[DATA LINES start]
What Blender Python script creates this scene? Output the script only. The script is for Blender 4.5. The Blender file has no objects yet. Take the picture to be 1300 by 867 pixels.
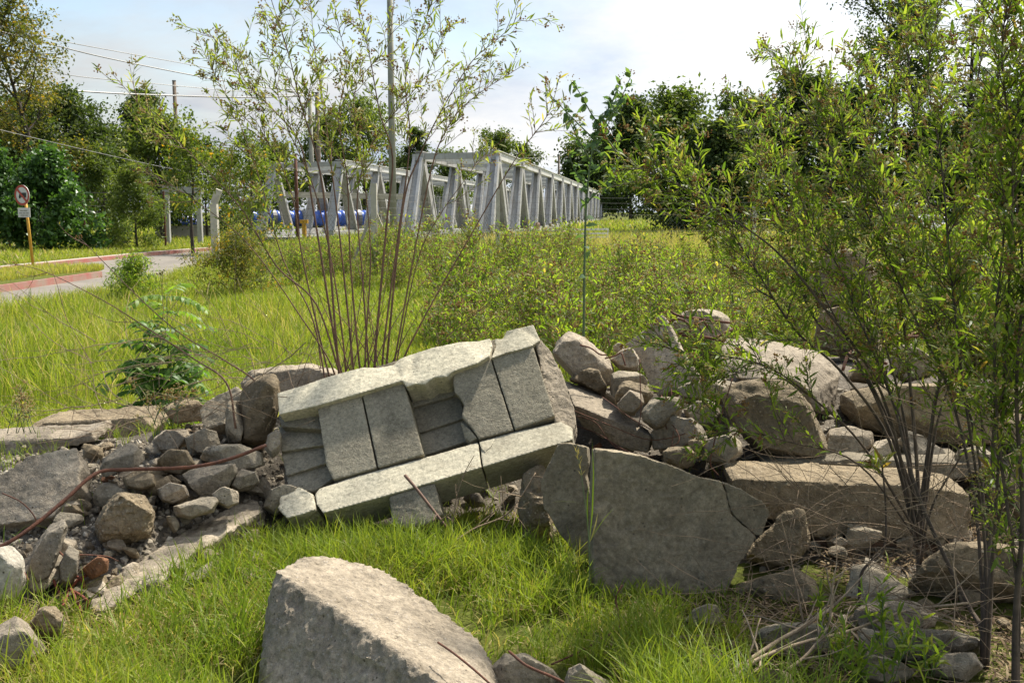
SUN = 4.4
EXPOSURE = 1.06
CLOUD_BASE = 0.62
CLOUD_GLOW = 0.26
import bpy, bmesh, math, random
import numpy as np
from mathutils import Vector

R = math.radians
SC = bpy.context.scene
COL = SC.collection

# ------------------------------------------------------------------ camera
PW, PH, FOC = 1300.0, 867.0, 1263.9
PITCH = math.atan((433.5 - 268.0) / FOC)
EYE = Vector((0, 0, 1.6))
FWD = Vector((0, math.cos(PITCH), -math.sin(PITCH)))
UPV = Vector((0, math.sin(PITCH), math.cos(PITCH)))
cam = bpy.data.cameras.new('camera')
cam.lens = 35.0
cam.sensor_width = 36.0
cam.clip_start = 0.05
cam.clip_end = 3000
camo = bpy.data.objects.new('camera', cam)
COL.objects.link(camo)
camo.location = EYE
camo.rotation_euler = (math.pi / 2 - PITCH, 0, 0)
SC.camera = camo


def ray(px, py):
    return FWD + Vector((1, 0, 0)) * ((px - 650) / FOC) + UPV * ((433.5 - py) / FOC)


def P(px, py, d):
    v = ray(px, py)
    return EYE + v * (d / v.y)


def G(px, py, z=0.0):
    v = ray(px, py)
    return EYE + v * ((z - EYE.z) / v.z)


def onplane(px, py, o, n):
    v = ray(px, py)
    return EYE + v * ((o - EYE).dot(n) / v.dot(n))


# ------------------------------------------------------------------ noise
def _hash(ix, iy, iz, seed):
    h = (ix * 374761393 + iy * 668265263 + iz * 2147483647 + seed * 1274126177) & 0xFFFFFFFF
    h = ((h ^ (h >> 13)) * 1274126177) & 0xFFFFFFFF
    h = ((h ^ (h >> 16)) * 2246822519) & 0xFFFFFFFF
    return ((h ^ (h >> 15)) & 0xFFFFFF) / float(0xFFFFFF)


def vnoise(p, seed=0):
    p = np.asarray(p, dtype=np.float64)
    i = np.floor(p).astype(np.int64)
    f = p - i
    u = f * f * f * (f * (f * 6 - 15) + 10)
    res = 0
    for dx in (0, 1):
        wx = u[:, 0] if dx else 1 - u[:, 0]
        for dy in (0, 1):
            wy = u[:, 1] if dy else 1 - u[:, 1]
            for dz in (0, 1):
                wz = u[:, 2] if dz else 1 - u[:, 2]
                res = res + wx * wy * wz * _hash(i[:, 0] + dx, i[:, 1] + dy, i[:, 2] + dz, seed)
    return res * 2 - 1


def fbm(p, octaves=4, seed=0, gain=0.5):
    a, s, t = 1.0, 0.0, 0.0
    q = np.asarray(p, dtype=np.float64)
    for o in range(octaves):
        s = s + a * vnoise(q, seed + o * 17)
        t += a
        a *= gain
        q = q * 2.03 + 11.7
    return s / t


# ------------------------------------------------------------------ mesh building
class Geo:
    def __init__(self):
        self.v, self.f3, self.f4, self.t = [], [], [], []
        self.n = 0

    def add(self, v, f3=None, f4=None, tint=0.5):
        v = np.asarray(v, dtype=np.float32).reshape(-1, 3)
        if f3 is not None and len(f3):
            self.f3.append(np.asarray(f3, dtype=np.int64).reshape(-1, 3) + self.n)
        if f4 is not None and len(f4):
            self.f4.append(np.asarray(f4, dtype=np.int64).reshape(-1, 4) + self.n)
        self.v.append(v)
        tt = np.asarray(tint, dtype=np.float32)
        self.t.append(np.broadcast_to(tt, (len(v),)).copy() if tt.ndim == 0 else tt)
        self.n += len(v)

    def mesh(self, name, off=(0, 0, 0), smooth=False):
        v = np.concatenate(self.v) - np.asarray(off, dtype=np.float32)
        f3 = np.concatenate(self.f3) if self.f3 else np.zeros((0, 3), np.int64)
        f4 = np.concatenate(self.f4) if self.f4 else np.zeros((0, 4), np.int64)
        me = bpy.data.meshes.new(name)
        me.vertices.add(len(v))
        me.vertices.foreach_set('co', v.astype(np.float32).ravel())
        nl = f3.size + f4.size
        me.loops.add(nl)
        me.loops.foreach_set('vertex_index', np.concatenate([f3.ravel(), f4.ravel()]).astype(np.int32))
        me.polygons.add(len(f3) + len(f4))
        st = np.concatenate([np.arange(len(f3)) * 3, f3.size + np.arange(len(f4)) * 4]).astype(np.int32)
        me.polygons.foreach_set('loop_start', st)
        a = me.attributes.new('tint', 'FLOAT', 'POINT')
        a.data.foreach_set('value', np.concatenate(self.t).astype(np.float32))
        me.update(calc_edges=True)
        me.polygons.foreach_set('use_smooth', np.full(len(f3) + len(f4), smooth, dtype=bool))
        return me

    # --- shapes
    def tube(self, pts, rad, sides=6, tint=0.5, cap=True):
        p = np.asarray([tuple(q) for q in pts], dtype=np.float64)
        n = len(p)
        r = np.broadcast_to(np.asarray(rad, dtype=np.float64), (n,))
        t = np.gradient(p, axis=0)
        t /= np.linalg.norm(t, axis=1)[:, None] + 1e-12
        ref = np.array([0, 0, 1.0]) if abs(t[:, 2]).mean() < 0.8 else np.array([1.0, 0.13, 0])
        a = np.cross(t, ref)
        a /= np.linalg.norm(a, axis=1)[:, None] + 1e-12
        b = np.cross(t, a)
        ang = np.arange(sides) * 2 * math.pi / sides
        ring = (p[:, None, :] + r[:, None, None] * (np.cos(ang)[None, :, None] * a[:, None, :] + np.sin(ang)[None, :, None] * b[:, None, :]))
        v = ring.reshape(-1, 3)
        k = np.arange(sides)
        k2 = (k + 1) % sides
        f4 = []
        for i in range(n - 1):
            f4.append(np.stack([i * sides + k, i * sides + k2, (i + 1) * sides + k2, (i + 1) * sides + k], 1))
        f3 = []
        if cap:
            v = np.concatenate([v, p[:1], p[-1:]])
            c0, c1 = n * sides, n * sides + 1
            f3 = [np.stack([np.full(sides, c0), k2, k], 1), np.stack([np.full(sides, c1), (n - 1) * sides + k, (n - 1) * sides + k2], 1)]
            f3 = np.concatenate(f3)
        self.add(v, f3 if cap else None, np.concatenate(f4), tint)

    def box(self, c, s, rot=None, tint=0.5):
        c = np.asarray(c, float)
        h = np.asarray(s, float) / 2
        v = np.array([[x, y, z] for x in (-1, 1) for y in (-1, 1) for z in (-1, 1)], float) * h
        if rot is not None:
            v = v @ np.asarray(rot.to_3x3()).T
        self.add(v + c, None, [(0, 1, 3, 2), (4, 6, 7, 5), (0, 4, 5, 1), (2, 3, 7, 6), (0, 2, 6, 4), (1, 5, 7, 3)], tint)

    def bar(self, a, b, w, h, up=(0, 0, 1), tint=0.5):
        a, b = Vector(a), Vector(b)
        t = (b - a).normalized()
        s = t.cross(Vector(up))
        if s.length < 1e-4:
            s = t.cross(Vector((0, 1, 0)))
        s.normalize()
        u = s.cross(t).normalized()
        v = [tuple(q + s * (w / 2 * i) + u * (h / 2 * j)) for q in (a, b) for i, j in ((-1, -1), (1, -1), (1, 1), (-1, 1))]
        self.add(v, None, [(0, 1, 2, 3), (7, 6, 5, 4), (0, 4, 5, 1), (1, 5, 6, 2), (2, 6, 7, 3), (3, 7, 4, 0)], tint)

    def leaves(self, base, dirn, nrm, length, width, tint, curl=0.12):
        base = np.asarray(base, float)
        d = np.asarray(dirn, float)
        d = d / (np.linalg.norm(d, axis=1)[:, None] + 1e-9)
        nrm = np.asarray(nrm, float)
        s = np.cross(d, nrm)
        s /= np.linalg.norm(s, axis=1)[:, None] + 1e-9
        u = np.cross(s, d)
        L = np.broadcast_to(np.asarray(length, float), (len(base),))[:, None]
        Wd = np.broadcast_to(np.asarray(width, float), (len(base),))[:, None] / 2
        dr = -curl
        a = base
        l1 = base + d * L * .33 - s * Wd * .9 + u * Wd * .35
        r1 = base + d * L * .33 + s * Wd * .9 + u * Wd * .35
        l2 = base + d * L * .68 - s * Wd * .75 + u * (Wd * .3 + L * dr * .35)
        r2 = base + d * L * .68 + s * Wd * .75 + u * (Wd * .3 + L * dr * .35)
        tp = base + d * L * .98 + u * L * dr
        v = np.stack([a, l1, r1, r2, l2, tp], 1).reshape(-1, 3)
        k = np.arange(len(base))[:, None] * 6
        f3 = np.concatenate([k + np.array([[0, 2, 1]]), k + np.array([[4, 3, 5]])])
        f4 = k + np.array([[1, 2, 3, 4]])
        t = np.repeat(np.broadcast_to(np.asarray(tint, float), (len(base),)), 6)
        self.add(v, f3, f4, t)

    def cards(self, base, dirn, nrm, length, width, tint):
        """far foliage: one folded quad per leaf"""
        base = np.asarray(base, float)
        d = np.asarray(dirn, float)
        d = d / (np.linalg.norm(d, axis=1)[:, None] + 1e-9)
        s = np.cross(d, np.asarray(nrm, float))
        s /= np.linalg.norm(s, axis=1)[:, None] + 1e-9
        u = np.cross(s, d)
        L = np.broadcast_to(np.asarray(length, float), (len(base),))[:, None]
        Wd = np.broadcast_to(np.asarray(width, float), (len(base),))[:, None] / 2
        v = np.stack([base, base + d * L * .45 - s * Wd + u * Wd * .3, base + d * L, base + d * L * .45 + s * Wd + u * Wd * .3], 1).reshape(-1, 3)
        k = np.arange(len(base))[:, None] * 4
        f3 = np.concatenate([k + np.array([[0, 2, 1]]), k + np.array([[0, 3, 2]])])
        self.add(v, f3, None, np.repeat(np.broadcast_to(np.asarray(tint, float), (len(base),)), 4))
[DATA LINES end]
[DATA LINES start]
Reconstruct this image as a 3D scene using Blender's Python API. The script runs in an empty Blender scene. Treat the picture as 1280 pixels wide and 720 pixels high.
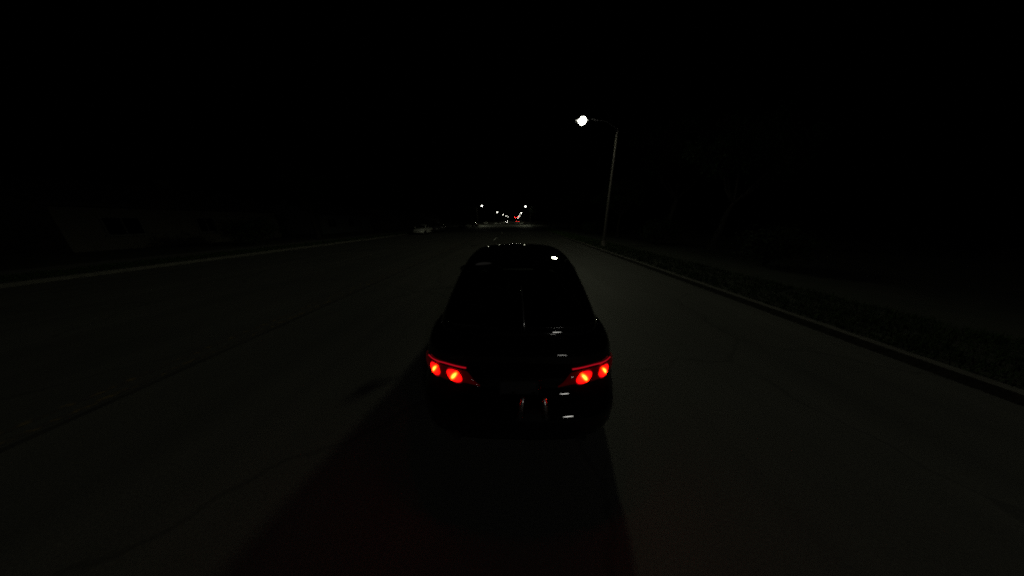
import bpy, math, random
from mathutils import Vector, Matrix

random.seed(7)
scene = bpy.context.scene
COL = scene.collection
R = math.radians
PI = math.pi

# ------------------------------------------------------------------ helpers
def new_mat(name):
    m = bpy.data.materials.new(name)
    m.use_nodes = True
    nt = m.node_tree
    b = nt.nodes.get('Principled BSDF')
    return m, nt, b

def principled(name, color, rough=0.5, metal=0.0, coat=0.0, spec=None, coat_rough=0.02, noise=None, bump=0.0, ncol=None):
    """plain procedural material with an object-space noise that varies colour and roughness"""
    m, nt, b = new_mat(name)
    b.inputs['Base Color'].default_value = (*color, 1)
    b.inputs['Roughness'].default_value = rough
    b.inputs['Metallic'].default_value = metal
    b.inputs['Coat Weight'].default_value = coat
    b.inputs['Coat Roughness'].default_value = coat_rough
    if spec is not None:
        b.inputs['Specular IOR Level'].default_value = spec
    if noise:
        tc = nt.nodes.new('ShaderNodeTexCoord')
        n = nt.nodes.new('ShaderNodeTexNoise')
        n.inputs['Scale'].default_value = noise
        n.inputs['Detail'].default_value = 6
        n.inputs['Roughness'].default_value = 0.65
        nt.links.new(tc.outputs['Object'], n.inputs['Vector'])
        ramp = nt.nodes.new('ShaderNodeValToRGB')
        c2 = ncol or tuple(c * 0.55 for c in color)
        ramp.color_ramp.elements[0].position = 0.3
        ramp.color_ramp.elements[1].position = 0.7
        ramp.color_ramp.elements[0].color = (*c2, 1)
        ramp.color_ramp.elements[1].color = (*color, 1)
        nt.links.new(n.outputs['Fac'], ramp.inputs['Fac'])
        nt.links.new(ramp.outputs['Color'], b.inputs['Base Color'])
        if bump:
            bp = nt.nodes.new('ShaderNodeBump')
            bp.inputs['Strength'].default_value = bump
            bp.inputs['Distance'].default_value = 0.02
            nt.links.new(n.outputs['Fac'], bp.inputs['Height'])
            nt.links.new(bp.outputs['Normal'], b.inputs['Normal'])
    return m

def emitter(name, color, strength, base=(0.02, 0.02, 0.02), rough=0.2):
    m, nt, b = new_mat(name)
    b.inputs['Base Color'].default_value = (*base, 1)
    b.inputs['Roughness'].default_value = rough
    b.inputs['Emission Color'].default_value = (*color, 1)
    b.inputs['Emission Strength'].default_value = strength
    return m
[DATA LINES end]
WHAT YOU ARE ASKED TO DO: From the line that has "What Blender Python" through the line that has "COL = SC.collection", reproduce each line exactly as it stands and nothing else; do not include any pictures.

SOLUTION TO THE EXERCISE:
What Blender Python script creates this scene? Output the script only. The script is for Blender 4.5. The Blender file has no objects yet. Take the picture to be 1300 by 867 pixels.
SUN = 4.4
EXPOSURE = 1.06
CLOUD_BASE = 0.62
CLOUD_GLOW = 0.26
import bpy, bmesh, math, random
import numpy as np
from mathutils import Vector

R = math.radians
SC = bpy.context.scene
COL = SC.collection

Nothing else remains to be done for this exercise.